## SUPPLIED MATERIAL:
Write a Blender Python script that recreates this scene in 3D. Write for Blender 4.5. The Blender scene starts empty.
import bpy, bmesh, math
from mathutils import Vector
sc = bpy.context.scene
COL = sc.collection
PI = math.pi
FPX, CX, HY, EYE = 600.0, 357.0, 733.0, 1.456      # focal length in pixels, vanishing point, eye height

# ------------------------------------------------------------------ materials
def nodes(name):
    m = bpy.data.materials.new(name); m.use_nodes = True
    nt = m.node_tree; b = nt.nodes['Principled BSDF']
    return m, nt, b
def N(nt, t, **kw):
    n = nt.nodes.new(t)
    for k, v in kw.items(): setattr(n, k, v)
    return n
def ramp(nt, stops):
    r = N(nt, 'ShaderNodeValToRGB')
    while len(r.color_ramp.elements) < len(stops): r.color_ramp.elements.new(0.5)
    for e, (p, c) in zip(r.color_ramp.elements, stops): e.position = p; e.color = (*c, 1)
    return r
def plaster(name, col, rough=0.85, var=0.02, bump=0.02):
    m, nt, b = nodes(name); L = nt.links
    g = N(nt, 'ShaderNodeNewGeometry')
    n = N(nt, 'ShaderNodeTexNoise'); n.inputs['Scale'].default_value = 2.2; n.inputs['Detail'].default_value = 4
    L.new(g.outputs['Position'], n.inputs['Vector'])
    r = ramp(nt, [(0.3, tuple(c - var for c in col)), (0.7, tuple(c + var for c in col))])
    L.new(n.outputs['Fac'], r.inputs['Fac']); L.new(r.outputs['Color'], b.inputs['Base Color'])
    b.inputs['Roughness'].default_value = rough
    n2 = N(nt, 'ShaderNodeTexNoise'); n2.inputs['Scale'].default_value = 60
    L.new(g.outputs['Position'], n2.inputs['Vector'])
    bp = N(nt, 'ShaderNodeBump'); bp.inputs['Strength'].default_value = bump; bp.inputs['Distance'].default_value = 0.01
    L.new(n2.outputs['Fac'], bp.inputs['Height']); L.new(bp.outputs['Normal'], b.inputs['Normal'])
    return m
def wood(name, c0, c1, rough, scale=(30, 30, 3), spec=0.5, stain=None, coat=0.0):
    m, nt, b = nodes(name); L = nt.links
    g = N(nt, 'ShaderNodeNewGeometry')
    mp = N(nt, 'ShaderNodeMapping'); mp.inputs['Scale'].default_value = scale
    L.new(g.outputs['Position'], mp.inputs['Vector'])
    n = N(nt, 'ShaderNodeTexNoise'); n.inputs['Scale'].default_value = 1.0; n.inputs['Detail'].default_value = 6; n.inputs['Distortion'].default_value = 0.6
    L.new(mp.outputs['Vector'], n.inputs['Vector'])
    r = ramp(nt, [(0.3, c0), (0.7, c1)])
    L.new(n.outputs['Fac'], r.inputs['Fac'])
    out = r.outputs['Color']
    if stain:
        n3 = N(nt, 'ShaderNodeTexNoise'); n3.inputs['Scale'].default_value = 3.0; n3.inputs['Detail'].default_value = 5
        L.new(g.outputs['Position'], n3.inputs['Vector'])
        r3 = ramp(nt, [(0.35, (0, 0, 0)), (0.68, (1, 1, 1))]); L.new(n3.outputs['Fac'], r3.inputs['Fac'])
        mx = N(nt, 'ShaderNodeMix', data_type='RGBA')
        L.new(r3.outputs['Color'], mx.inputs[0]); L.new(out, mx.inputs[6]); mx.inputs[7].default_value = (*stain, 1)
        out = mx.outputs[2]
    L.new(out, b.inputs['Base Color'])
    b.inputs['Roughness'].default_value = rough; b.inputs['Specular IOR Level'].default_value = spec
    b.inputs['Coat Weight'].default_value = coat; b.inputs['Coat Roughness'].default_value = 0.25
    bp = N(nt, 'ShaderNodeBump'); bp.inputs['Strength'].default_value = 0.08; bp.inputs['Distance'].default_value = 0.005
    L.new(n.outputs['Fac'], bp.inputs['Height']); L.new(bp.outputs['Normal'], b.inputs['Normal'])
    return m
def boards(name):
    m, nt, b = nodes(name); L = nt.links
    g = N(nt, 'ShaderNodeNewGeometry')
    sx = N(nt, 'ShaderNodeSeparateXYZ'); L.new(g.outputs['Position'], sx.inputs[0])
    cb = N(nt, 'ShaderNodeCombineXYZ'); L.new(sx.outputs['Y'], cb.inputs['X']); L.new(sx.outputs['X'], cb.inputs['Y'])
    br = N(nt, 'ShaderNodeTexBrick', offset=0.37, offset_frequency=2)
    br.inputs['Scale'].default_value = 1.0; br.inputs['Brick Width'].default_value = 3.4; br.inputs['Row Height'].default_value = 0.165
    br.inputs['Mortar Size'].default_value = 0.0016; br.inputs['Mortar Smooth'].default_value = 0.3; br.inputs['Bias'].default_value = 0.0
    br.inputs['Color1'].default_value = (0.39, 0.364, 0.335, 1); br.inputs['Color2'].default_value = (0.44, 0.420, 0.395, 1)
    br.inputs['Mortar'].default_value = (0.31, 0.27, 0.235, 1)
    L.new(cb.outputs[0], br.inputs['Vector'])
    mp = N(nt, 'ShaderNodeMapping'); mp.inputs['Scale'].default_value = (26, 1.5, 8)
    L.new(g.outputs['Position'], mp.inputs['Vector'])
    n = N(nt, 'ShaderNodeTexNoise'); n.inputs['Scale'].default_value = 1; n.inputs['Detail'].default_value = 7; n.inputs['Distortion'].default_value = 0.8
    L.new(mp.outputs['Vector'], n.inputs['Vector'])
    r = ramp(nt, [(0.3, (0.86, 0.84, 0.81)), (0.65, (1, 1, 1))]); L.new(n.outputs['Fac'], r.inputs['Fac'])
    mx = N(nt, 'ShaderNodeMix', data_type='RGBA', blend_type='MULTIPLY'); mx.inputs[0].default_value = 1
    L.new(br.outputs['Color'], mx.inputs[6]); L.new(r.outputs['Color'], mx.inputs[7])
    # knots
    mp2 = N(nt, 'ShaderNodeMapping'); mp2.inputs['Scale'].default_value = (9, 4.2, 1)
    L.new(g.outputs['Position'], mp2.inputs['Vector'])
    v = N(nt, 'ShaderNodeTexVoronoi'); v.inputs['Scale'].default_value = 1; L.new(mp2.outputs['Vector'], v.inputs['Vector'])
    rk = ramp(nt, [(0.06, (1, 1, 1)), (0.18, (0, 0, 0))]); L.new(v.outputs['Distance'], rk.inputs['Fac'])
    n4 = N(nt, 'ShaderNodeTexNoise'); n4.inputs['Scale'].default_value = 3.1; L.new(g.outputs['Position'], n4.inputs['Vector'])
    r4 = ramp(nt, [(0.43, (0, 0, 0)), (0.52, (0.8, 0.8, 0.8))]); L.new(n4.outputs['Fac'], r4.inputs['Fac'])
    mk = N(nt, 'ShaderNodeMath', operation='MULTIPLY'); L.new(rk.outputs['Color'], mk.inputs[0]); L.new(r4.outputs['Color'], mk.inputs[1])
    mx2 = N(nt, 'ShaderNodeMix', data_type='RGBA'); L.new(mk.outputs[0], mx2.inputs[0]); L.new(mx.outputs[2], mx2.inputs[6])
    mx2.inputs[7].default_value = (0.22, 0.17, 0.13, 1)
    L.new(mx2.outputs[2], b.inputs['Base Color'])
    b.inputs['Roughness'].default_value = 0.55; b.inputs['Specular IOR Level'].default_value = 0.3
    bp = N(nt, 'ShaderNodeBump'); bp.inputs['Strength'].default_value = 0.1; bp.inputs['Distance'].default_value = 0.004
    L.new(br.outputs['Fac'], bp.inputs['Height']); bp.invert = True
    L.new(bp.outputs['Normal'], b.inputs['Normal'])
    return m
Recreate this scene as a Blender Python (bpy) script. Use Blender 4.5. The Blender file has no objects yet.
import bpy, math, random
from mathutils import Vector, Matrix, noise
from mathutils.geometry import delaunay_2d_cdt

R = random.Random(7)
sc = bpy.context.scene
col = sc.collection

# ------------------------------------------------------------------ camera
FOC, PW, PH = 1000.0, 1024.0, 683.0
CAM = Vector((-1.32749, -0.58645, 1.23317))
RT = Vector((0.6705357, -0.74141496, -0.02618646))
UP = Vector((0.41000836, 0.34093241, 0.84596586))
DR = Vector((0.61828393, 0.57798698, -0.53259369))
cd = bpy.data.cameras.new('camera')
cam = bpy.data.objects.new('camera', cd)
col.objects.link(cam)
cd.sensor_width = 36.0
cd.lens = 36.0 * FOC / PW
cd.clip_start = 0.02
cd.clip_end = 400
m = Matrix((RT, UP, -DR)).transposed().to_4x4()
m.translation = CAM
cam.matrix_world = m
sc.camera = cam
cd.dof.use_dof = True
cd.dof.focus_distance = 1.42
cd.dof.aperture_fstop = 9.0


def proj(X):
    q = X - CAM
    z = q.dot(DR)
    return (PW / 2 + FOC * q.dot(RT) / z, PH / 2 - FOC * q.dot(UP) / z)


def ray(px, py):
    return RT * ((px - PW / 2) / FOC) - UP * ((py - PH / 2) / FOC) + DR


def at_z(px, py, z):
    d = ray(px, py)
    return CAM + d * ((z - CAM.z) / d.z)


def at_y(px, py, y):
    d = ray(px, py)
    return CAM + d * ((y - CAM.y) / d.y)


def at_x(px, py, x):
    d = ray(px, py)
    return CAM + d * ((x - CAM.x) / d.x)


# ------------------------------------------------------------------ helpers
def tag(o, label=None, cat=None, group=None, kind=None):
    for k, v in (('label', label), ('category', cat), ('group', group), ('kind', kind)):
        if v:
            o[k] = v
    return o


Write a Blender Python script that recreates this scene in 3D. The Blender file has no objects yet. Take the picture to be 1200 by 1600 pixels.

## GOAL:
Only the lines from the opening of the material through the line with "FPX, CX, HY, EYE" should be echoed, exactly as written.

## SOLUTION FOR THIS TASK:
Write a Blender Python script that recreates this scene in 3D. Write for Blender 4.5. The Blender scene starts empty.
import bpy, bmesh, math
from mathutils import Vector
sc = bpy.context.scene
COL = sc.collection
PI = math.pi
FPX, CX, HY, EYE = 600.0, 357.0, 733.0, 1.456      # focal length in pixels, vanishing point, eye height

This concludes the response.